MATERIAL:

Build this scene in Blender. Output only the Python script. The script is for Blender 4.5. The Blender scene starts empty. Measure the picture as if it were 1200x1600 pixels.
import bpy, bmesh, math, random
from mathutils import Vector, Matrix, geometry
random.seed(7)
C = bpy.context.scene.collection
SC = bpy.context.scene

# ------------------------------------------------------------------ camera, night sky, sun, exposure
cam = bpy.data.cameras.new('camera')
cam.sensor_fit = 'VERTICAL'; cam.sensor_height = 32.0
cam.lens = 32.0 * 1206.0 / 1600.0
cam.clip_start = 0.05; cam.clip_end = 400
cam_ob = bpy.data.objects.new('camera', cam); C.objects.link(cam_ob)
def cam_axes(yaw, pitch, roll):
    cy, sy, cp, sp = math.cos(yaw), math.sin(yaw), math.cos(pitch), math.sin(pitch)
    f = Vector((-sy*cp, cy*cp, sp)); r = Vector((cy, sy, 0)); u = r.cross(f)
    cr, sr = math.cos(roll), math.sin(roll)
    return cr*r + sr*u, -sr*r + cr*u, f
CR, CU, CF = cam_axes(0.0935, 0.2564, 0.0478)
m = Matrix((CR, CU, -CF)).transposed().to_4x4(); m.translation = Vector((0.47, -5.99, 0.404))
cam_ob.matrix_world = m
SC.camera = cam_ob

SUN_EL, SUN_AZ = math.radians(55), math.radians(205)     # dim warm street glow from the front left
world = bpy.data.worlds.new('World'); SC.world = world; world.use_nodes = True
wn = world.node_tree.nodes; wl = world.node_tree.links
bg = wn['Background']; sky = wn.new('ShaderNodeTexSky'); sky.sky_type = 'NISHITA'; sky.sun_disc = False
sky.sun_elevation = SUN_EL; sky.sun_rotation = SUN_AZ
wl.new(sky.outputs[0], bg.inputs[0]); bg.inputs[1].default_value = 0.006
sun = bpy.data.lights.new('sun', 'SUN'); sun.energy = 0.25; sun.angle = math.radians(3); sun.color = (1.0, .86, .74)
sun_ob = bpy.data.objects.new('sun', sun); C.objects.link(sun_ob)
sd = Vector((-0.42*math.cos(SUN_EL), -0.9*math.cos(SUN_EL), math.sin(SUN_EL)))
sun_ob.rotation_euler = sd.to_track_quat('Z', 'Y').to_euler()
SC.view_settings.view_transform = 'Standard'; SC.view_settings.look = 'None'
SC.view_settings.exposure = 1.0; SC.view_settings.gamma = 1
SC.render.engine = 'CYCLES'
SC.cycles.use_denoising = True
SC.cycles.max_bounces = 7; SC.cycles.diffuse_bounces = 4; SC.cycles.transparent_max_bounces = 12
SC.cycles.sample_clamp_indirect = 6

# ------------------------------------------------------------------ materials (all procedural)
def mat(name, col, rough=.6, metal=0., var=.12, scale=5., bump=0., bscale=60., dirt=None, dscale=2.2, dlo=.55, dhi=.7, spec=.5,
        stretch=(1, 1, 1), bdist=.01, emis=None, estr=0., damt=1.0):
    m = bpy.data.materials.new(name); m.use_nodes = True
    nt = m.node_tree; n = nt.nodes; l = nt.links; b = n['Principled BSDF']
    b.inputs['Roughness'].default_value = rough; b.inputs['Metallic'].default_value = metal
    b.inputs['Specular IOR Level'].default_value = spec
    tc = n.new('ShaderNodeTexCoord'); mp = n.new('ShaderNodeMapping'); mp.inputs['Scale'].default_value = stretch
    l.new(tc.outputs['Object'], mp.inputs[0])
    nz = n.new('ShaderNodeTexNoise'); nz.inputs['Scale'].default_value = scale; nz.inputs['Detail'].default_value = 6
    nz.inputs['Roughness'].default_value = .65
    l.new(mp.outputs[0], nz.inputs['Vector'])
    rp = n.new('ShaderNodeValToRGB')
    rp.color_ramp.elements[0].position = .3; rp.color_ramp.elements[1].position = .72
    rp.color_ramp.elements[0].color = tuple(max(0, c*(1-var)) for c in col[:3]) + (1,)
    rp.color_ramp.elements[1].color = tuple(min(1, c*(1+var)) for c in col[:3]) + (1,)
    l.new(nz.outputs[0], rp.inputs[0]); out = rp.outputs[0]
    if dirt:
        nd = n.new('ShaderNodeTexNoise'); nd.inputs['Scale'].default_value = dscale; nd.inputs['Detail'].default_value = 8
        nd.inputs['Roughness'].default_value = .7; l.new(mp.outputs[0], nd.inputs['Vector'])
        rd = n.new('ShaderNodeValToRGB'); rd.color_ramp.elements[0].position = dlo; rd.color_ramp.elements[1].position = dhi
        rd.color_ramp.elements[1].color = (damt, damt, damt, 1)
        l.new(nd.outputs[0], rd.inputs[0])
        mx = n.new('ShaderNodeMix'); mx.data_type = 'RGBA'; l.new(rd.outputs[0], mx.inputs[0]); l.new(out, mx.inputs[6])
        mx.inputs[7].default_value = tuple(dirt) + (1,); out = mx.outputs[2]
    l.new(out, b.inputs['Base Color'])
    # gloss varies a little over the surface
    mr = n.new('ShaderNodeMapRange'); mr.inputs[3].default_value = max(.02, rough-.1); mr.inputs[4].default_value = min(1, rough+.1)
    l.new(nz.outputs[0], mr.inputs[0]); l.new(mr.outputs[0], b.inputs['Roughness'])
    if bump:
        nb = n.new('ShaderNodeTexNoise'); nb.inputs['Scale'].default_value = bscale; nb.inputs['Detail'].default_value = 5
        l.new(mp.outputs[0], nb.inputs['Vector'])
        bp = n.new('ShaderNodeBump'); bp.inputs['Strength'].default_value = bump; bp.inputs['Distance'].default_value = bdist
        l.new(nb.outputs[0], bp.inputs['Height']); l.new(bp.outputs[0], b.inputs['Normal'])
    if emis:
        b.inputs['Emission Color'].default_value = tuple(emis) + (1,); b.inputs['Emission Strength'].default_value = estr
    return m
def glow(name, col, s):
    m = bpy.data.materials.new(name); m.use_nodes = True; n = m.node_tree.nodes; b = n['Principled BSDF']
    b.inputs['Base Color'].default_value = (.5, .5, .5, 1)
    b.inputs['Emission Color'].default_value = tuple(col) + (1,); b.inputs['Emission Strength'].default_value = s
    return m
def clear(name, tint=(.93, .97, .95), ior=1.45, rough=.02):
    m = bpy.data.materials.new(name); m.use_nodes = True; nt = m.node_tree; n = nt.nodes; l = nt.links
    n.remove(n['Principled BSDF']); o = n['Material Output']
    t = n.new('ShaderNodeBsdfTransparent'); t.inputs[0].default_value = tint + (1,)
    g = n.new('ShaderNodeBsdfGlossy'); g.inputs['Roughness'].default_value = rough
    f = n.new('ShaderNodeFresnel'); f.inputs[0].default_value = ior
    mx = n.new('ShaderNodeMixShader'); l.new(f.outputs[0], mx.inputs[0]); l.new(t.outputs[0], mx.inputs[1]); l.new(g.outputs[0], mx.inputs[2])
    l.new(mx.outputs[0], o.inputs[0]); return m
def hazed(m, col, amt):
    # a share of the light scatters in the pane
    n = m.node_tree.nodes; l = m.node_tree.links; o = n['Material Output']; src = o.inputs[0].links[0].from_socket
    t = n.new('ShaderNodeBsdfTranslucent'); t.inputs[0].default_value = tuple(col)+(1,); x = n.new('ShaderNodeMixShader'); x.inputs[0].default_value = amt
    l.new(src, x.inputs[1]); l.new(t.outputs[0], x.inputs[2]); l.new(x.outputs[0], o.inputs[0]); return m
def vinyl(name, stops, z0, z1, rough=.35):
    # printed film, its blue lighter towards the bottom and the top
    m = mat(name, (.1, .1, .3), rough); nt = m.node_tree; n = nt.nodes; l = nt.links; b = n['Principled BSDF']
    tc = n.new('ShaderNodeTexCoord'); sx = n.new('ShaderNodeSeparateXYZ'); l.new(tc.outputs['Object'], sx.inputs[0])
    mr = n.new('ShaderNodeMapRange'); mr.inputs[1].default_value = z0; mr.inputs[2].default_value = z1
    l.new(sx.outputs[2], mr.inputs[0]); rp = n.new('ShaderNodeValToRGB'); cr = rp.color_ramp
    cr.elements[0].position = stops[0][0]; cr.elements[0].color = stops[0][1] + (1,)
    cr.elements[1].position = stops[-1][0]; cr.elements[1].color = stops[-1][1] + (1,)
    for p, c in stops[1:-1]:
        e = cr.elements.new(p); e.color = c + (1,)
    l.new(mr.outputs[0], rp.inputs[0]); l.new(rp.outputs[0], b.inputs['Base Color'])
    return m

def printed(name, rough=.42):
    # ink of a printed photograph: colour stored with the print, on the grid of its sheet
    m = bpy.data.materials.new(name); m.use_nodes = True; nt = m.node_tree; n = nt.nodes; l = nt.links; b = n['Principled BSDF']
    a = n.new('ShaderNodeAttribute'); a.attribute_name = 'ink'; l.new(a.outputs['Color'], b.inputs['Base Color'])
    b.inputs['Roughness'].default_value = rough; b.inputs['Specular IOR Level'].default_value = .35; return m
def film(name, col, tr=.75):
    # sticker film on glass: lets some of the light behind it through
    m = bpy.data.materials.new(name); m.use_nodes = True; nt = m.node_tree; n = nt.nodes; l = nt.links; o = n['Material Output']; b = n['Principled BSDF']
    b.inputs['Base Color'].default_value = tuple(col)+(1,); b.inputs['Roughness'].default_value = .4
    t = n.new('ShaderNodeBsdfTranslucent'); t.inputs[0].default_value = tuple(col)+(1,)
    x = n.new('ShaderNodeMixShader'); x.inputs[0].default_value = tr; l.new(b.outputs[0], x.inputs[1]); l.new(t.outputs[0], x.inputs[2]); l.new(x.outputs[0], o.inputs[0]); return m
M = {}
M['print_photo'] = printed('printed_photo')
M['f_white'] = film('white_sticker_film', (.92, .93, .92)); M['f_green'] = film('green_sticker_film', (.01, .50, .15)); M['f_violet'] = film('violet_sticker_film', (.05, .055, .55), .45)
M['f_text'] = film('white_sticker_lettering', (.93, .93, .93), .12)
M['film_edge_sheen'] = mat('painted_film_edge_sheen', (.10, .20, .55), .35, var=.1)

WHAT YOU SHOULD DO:
Return exactly the lines that run from the top of the listing above to the line containing "SC = bpy.context.scene", please, keeping both end lines and leaving out everything else.

SOLUTION BELOW:
Build this scene in Blender. Output only the Python script. The script is for Blender 4.5. The Blender scene starts empty. Measure the picture as if it were 1200x1600 pixels.
import bpy, bmesh, math, random
from mathutils import Vector, Matrix, geometry
random.seed(7)
C = bpy.context.scene.collection
SC = bpy.context.scene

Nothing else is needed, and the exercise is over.